DIRECTION — Print, exactly as they stand, the lines from the start of the listing to the line containing "COL = SC.collection", inclusive.
________________
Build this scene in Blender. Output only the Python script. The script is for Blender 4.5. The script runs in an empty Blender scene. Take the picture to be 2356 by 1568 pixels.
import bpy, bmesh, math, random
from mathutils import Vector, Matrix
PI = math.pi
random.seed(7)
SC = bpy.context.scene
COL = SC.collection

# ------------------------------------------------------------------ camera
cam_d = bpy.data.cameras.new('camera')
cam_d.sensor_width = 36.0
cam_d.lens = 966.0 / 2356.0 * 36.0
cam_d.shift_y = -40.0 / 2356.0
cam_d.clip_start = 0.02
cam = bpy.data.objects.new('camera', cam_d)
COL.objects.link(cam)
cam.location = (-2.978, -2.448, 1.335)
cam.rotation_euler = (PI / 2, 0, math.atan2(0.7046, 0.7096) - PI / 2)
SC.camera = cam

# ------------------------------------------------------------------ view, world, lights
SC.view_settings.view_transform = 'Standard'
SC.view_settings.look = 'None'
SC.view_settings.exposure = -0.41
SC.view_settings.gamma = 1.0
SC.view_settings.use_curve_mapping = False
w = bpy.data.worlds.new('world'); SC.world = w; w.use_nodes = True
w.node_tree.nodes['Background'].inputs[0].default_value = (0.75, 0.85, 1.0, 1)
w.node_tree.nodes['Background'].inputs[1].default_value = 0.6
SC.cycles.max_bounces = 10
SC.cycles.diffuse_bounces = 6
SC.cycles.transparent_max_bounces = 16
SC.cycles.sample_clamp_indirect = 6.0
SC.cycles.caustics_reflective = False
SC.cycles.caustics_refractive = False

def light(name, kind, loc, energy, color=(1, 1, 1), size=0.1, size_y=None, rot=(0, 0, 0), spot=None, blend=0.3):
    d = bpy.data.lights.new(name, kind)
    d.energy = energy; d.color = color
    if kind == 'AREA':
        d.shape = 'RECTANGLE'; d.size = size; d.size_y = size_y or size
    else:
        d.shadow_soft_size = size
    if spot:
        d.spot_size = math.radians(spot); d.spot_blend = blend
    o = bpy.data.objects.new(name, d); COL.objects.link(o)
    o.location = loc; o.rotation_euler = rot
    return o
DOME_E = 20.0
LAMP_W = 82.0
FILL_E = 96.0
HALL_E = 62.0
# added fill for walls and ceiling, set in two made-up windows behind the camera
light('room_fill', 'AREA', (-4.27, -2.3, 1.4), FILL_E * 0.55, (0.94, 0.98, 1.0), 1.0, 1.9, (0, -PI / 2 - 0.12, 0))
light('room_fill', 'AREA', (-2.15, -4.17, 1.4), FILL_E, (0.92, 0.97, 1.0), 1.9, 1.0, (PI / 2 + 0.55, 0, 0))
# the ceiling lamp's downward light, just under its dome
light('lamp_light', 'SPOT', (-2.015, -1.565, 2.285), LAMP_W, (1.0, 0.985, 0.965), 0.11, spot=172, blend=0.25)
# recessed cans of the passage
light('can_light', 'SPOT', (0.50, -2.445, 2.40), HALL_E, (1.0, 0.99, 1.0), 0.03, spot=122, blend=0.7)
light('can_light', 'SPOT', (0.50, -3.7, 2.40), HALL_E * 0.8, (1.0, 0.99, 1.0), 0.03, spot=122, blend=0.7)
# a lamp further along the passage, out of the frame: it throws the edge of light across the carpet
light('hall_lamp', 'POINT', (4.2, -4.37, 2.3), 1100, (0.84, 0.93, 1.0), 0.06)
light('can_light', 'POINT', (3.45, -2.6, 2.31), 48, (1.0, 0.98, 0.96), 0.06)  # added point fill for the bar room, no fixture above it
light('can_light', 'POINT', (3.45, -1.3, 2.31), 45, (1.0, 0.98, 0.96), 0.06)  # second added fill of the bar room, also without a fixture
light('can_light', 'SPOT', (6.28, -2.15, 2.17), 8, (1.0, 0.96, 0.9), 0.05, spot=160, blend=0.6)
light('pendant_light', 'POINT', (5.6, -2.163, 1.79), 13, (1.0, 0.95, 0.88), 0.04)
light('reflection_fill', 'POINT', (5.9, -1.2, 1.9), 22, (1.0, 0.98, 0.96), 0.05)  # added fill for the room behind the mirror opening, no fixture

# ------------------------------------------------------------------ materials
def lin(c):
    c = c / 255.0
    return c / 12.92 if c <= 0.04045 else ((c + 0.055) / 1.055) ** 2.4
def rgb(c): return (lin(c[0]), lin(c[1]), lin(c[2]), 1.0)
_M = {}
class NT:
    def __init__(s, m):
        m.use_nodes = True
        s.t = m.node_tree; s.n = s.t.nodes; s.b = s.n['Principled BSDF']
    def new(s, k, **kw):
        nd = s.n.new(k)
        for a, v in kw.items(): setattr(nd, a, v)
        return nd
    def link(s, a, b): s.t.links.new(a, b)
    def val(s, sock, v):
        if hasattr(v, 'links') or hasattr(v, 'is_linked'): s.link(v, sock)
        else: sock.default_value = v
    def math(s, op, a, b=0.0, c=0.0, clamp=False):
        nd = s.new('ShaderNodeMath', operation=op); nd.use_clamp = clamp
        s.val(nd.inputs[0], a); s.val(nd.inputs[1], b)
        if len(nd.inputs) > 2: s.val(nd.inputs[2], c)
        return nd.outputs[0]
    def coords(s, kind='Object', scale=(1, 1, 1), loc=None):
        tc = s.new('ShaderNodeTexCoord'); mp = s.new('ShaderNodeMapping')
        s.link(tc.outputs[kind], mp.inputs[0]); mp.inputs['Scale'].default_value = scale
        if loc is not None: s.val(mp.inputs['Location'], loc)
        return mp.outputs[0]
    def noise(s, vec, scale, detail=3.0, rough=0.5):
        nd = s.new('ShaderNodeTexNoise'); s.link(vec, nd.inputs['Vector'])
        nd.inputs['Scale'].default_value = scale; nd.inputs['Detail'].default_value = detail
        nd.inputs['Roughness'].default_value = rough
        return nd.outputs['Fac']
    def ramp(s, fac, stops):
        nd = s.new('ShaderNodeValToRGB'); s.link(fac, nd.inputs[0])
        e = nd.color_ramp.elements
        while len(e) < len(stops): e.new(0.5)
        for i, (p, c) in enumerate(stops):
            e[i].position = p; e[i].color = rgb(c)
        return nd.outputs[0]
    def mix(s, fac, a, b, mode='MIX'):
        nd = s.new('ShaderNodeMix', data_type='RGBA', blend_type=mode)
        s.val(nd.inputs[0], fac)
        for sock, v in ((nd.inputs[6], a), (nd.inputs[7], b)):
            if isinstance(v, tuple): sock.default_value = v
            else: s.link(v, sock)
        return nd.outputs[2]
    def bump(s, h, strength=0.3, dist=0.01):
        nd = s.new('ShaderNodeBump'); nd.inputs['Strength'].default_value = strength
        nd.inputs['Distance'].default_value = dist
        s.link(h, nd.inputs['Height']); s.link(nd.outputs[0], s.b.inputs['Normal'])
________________
CORRECT RESULT —
Build this scene in Blender. Output only the Python script. The script is for Blender 4.5. The script runs in an empty Blender scene. Take the picture to be 2356 by 1568 pixels.
import bpy, bmesh, math, random
from mathutils import Vector, Matrix
PI = math.pi
random.seed(7)
SC = bpy.context.scene
COL = SC.collection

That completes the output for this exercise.